Le 4 avril, 1443, Olive de Lassy ? prieure de Sainte-Honorée [Note : Paroisse d'Héric, canton de Nort (Loire-Inférieure)], déclare que son monastère, fondé par les rois, princes et ducs de Bretagne, court à sa ruiné. Autrefois, poussés par une grande dévotion, une foule d'hommes s'y résidaient en procession, en pèlerinage, le jour Saint-Marc et apportaient d'abondantes aumônes. Comme il y avait un grand concours de personnes, on lui avait permis de tenir foire en ce même jour, mais hélas ! elle n'avait pas de lettres attestant ce privilège et elle ne pouvait en jouir. François Ier, duc de Bretagne, la prit en pitié et lui acorda ce qu'elle désirait ; il mit sous sa protection les marchands qui se rendraient à la foire de Sainte-Honorée [Note : Archives départ. d'Ille-et-Vilaine, 2H2/82]. Quelques siècles plus tard, ce que la religieuse considérait comme une fortune avait disparu, une sentence, rendue le 3 septembre 1691, nous apprend que les moniales de Sainte-Honorée n'avaient aucunement droit à une foire [Note : Archives départ. d'Ille-et-Vilaine, 2H2/2, 6, 82].

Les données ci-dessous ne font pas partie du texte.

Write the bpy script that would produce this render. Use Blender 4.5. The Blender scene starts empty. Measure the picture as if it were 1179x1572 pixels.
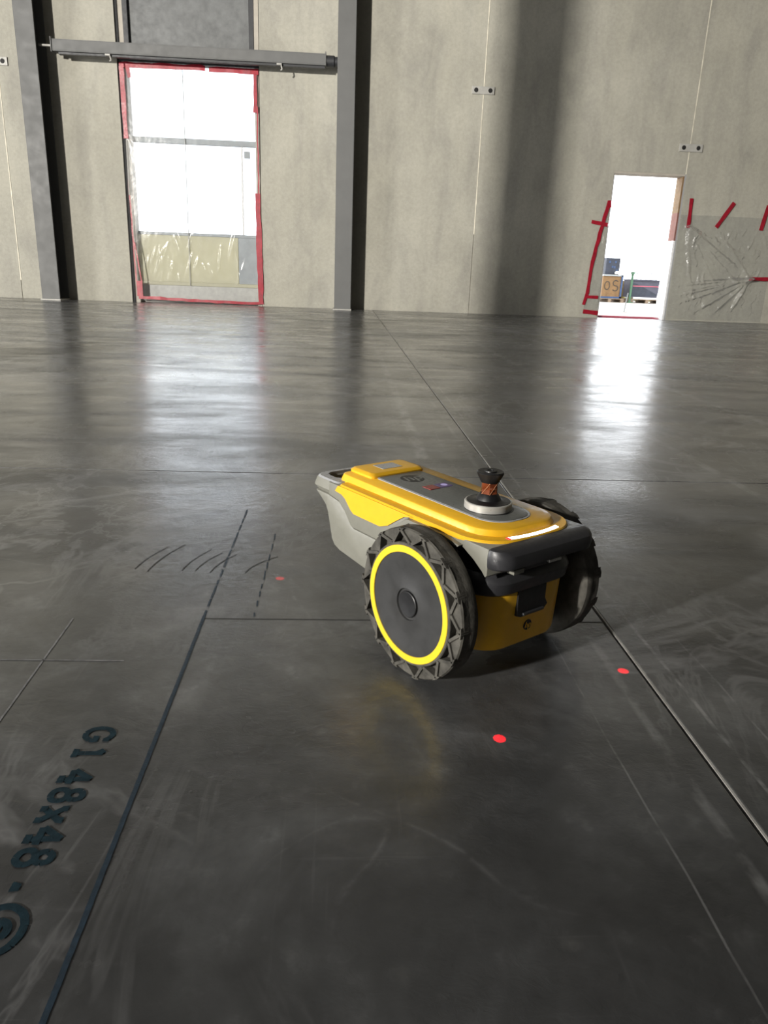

Dans le pays, de la Touraine, la prieure de la Fresnaye [Note : Commune de Cléré, canton de Langeais (Indre-et-Loire)] a droit de tenir foire, le jour Saint-Simon et Saint-Jude. Elle prend quatre deniers par aune et une pinte de vin par chaque mesure, et ce jusqu'au dernier son des vêpres. Depuis ce moment qui arrive entre trois et quatre heures après midi, le seigneur de Champchevrier perçoit, en la dite foire, la coutume de toutes les choses qui sont vendues en icelle, suivant les aveux du 6 mai 1473 et 31 août 1666 [Note : Archives départ. d’Ille-et-Vilaine, 2H2/6, 73-80].